**PROBLEM STATEMENT:** Select all lines with the string "scene" in them, and copy those lines.

**PROVIDED MATERIAL:**
========================================================================
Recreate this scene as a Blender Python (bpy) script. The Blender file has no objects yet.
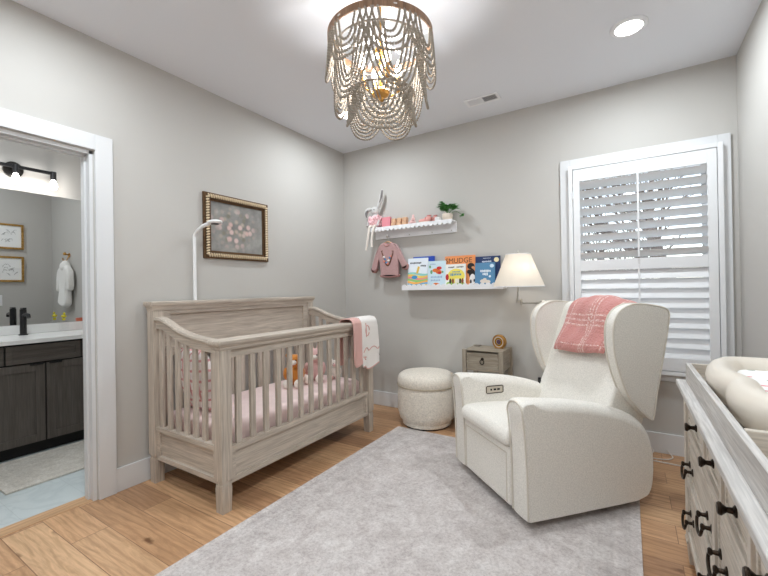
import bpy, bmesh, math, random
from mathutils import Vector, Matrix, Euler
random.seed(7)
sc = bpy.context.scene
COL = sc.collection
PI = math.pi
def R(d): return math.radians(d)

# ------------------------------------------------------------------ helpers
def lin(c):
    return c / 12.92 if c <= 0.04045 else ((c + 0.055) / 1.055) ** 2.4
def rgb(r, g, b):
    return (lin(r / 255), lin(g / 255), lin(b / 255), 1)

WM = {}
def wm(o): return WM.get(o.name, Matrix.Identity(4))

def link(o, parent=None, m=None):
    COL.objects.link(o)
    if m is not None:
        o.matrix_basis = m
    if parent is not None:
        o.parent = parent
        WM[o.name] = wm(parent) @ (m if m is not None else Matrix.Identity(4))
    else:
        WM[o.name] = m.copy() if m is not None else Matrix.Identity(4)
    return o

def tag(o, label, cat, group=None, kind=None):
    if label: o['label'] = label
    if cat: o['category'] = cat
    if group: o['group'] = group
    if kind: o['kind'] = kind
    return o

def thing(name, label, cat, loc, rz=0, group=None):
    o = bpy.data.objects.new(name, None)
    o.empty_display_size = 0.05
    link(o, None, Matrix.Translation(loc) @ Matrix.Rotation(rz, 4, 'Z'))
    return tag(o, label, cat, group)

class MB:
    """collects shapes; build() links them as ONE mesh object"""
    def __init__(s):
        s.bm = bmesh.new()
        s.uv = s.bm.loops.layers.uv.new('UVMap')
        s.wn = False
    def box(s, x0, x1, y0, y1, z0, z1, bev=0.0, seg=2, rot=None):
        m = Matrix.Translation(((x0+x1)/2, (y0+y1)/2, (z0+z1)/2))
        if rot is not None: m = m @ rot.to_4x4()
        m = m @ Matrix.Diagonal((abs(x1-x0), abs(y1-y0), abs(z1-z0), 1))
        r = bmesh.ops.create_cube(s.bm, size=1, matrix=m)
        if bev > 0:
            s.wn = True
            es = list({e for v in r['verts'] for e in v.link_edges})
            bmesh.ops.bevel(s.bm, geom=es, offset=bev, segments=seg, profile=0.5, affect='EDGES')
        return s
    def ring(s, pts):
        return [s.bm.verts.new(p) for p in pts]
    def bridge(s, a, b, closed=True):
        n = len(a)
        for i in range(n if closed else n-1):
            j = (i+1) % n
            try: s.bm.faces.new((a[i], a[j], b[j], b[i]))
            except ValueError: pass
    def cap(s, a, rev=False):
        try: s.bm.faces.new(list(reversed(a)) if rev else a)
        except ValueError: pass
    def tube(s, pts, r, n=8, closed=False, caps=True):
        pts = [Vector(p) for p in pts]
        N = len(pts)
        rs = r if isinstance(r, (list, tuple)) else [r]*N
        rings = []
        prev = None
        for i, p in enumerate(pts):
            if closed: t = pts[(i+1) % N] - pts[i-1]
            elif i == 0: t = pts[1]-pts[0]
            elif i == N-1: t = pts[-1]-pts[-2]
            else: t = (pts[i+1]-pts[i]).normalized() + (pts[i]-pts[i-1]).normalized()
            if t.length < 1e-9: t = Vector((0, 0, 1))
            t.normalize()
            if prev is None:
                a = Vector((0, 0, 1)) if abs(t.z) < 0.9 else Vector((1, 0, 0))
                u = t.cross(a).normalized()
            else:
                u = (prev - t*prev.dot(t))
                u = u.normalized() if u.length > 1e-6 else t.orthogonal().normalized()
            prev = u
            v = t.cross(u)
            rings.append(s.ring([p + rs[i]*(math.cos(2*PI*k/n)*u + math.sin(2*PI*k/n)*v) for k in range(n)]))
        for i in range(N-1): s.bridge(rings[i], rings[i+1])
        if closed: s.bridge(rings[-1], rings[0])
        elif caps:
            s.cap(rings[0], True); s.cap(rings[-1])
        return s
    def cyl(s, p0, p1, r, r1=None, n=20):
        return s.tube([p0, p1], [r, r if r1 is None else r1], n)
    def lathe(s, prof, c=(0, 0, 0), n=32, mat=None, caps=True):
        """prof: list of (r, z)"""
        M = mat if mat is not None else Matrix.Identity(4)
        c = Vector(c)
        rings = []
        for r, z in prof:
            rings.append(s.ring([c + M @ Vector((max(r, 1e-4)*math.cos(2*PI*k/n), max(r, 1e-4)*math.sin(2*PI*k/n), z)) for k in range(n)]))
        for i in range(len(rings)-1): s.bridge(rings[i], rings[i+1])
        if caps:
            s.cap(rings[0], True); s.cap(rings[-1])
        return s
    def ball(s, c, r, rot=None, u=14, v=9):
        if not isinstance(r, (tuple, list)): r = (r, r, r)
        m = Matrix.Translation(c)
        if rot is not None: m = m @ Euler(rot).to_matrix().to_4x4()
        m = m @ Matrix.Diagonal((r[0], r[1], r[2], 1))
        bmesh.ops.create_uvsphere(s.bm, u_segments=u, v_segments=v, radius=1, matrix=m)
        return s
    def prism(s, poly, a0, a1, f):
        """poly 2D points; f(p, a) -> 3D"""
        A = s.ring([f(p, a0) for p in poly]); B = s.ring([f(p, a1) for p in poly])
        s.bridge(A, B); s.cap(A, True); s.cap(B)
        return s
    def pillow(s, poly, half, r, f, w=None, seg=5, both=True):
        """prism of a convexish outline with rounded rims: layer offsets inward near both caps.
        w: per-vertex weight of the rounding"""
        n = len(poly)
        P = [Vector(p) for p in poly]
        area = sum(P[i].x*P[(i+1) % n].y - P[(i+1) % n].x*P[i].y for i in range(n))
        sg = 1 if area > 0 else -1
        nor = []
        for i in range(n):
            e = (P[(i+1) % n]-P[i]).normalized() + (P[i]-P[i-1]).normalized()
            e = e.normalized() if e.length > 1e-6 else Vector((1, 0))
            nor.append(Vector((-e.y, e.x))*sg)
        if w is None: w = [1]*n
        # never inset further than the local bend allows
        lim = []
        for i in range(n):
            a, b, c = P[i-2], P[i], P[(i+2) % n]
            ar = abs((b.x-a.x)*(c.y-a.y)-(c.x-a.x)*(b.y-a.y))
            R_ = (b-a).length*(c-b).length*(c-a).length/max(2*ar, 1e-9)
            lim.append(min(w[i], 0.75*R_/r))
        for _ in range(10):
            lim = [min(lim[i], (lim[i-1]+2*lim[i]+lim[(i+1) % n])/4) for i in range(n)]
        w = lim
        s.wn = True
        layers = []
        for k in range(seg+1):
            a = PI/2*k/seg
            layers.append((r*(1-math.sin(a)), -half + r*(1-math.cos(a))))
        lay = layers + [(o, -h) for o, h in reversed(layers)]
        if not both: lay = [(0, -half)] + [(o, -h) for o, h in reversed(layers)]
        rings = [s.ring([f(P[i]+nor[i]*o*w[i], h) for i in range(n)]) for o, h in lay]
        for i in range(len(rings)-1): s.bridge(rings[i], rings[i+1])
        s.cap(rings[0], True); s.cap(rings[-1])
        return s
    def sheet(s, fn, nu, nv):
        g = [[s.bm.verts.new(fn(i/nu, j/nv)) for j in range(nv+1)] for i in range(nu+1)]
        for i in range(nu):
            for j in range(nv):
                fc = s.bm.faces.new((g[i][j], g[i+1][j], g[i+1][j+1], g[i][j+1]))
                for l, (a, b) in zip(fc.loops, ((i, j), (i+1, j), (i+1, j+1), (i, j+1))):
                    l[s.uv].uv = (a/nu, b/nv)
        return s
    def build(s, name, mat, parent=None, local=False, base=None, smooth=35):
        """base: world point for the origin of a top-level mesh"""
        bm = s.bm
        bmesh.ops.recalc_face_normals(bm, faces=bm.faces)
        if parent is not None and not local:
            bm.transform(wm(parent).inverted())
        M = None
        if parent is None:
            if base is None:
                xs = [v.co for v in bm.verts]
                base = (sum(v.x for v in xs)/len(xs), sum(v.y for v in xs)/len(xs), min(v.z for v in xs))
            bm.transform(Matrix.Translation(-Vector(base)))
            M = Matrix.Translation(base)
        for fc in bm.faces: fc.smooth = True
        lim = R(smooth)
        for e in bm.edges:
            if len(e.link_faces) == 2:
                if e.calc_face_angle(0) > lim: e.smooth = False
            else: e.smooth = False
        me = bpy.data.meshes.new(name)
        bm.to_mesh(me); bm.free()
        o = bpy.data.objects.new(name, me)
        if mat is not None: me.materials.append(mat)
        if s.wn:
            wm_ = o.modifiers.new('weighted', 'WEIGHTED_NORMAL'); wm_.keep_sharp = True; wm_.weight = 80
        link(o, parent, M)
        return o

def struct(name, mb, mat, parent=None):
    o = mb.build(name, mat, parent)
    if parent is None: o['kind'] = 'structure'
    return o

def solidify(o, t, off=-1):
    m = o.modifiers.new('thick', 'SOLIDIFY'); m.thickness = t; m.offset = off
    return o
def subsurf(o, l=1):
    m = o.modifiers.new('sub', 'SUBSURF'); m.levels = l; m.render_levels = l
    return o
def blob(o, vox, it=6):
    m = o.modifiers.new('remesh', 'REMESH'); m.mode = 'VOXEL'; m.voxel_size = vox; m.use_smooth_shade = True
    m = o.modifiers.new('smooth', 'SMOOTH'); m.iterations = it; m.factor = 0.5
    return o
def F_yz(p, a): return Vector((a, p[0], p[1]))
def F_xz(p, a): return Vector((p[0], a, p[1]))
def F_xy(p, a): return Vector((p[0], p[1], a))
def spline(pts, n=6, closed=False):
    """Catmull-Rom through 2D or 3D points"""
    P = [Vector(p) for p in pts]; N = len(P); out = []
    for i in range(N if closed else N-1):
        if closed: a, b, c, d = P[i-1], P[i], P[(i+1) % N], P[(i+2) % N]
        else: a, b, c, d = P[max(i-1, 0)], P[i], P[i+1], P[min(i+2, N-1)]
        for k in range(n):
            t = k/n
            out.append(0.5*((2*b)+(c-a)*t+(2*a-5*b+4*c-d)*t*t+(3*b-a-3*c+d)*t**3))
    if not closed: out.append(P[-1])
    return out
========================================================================
**COMPLETED TASK:**
Recreate this scene as a Blender Python (bpy) script. The Blender file has no objects yet.
sc = bpy.context.scene